### Task goal
Only the number is needed: how many lines of the records include "this"?
++++ Data to use
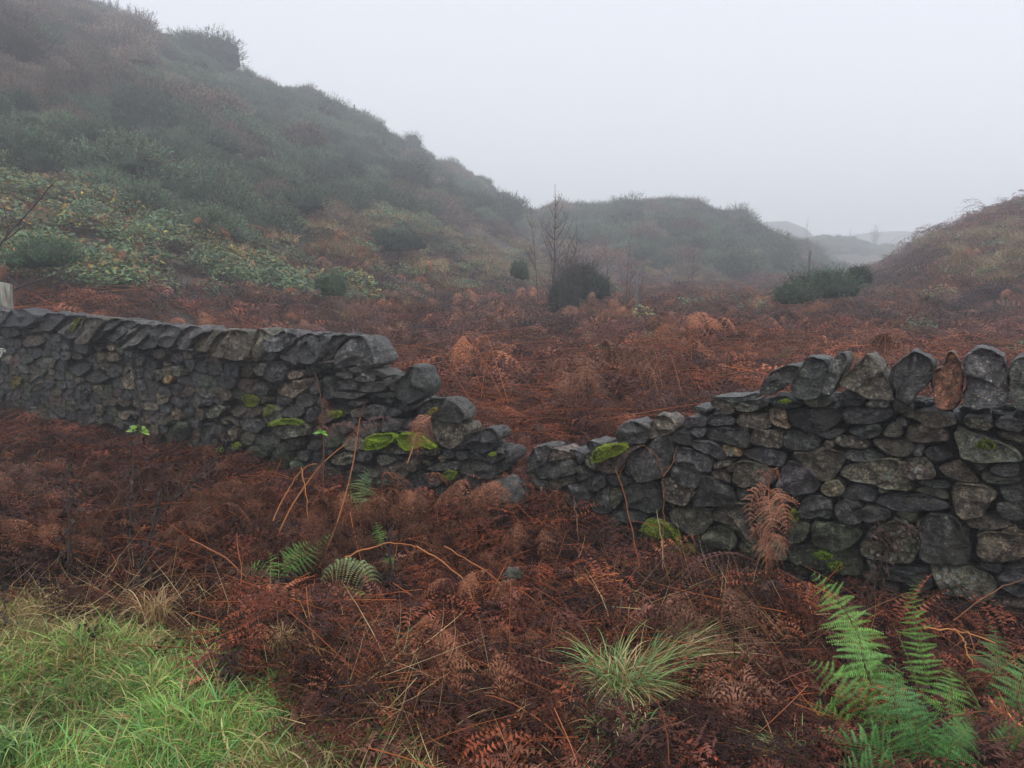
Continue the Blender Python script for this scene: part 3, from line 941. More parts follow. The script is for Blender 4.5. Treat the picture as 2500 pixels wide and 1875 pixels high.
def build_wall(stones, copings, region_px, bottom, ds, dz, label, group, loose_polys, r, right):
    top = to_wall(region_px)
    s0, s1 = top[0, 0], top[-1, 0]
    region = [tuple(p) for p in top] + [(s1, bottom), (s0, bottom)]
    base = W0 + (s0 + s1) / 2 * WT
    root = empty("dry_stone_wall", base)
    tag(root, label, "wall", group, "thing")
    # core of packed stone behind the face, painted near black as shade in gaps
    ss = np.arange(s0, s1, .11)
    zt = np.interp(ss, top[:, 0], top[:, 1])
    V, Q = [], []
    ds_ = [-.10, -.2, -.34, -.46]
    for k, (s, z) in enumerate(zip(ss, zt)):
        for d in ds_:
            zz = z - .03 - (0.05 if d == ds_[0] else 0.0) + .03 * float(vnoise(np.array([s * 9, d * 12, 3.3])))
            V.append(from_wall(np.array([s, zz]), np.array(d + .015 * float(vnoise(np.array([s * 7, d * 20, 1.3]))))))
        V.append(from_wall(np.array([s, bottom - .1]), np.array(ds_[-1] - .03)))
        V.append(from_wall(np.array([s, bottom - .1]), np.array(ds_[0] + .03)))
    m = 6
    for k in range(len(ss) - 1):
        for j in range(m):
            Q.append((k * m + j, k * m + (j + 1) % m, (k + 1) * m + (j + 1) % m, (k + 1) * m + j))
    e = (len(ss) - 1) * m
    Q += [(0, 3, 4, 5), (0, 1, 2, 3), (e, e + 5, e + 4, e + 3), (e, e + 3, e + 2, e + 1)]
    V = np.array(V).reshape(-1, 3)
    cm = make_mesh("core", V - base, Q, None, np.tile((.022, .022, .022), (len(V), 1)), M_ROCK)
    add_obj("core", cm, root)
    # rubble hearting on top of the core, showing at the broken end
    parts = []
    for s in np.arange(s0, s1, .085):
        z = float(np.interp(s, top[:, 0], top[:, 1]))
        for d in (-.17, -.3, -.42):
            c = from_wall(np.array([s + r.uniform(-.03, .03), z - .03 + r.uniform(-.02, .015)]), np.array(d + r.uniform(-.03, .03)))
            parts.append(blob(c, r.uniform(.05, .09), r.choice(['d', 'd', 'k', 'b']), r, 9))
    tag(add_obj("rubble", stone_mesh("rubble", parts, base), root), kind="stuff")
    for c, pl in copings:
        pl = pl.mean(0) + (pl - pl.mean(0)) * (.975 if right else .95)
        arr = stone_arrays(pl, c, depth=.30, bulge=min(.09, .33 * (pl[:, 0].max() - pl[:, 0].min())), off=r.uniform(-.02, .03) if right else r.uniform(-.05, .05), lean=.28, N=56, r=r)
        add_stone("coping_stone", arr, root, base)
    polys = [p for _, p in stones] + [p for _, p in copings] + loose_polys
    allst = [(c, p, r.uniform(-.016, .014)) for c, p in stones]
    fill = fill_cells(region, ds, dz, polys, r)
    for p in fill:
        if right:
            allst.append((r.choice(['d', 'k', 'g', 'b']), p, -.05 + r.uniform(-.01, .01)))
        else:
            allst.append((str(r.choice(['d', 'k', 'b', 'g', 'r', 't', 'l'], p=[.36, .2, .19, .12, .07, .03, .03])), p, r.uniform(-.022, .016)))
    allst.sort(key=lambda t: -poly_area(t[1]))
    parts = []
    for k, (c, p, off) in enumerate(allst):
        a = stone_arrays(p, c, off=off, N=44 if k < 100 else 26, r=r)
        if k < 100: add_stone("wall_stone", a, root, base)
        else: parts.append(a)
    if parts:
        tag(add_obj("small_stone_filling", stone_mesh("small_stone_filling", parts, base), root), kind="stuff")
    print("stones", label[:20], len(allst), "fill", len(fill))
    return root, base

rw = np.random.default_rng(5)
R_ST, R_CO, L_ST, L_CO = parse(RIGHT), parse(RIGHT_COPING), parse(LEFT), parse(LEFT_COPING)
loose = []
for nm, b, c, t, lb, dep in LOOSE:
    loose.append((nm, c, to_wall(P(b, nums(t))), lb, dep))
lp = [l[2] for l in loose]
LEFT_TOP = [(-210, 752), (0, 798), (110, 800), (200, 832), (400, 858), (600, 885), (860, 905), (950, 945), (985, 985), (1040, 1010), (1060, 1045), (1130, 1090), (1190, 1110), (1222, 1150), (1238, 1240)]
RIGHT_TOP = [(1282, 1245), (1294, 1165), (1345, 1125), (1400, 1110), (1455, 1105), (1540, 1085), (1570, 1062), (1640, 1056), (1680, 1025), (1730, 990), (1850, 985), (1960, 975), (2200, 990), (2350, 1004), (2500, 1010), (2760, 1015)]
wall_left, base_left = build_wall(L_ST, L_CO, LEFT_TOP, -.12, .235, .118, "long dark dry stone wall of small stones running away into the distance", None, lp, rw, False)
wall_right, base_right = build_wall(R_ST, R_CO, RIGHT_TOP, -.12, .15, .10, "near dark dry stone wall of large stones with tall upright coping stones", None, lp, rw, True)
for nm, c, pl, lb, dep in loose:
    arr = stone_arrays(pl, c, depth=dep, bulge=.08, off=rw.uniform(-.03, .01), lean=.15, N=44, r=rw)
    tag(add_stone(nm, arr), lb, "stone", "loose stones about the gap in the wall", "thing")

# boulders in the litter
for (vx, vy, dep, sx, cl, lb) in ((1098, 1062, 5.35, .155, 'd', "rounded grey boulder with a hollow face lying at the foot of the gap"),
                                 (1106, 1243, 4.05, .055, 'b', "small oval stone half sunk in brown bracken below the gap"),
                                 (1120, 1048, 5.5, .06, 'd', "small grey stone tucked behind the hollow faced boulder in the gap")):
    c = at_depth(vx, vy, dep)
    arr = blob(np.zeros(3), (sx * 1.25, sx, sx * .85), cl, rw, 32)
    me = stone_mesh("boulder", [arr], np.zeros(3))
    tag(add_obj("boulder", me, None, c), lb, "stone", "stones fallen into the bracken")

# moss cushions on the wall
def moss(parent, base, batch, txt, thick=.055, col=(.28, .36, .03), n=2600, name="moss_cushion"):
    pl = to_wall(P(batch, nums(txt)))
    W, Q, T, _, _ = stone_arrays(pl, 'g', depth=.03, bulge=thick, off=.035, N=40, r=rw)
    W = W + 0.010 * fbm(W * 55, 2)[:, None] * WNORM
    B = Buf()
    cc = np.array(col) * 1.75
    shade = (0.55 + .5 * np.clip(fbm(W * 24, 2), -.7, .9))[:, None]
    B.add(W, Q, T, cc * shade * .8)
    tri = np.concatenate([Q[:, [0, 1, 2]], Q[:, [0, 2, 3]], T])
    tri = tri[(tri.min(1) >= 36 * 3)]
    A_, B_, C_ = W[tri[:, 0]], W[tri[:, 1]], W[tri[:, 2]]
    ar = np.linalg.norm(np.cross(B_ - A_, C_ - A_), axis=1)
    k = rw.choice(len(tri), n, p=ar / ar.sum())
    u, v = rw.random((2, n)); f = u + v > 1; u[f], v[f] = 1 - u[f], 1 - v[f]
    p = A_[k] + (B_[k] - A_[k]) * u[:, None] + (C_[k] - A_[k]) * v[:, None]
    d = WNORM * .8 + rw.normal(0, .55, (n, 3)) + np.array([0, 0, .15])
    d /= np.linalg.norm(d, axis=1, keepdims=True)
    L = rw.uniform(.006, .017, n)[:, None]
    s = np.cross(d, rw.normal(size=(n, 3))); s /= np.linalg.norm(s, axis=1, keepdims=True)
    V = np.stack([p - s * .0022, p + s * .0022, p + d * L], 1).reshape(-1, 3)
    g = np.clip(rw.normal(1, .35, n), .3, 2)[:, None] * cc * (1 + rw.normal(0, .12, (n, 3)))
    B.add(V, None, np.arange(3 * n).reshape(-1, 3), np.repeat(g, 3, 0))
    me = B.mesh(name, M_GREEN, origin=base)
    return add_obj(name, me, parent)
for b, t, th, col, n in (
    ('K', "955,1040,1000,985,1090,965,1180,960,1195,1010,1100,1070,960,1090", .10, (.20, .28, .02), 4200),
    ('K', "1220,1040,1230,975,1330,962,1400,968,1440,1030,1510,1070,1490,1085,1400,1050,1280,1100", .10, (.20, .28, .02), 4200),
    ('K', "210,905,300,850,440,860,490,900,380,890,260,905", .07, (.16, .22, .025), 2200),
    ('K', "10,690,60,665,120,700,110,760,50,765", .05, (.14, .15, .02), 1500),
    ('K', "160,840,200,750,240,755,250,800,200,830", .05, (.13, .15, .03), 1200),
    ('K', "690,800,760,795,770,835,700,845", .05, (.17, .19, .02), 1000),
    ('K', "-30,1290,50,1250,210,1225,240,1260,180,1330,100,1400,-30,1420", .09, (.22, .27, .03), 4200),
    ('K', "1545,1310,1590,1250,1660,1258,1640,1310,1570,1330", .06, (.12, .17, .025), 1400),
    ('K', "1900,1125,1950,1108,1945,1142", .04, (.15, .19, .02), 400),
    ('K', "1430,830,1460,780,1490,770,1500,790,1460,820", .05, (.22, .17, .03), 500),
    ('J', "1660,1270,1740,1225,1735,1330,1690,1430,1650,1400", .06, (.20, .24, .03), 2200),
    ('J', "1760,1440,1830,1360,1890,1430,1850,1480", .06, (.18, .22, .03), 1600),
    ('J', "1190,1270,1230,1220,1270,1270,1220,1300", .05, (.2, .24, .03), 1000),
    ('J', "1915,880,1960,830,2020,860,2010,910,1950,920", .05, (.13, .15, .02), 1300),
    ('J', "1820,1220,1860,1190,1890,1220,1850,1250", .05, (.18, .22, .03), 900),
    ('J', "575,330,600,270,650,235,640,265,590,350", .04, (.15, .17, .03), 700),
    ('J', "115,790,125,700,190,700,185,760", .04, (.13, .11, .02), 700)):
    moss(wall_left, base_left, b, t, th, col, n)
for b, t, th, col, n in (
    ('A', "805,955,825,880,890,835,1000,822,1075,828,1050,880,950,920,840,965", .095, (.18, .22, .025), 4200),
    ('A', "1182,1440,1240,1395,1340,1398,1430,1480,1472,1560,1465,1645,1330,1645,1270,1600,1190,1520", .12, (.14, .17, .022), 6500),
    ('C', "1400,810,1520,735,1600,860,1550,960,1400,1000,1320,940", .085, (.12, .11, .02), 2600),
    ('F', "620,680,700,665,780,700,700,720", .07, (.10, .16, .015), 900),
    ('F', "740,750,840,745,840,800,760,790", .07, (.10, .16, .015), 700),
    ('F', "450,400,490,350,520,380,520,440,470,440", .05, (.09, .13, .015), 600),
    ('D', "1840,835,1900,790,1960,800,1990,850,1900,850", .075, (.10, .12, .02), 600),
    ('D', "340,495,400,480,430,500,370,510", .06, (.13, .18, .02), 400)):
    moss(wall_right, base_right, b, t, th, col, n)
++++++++
++++ Data to use
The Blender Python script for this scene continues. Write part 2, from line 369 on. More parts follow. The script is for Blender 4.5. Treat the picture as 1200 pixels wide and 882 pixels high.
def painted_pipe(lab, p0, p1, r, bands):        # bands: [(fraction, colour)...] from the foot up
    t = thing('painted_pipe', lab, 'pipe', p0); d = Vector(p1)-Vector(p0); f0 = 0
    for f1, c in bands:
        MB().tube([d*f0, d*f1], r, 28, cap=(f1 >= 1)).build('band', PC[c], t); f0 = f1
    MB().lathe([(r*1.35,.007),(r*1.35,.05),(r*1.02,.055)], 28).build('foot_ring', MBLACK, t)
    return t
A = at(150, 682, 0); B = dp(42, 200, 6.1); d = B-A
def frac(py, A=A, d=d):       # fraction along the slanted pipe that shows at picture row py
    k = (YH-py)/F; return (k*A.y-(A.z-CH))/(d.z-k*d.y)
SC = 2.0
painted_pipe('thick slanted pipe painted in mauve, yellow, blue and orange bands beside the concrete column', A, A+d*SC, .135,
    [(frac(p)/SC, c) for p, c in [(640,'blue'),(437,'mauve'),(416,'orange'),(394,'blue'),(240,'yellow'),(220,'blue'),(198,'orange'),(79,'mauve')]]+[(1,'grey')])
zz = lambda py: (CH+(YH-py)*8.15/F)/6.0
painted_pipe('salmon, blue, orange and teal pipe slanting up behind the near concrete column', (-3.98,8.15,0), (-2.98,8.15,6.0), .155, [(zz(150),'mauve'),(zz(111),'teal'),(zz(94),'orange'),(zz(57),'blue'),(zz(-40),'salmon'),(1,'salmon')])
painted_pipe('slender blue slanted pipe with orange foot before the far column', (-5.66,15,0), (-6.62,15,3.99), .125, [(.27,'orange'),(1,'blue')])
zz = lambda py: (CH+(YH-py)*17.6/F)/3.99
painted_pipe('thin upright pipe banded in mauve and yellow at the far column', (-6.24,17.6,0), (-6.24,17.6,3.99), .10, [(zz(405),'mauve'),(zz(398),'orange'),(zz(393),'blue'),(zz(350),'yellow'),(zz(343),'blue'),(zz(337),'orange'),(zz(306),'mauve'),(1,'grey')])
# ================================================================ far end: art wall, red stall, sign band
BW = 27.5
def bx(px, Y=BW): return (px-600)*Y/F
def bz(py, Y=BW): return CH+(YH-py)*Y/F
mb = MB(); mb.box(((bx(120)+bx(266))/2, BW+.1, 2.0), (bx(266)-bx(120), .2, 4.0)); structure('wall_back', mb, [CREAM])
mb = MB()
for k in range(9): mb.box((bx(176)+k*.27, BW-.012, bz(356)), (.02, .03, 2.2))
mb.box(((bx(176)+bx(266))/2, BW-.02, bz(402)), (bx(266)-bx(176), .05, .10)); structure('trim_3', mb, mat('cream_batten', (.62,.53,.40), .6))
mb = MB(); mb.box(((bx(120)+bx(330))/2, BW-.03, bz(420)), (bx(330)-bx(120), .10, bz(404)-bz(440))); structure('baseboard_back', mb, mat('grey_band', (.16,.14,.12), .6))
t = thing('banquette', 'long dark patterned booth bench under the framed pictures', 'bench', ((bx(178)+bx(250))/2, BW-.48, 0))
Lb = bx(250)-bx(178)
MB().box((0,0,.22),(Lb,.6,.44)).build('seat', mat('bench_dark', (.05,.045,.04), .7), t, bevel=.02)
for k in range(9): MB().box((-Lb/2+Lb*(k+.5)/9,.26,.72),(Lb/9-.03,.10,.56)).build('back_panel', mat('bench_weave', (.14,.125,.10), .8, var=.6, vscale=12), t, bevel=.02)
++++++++
### Task result
2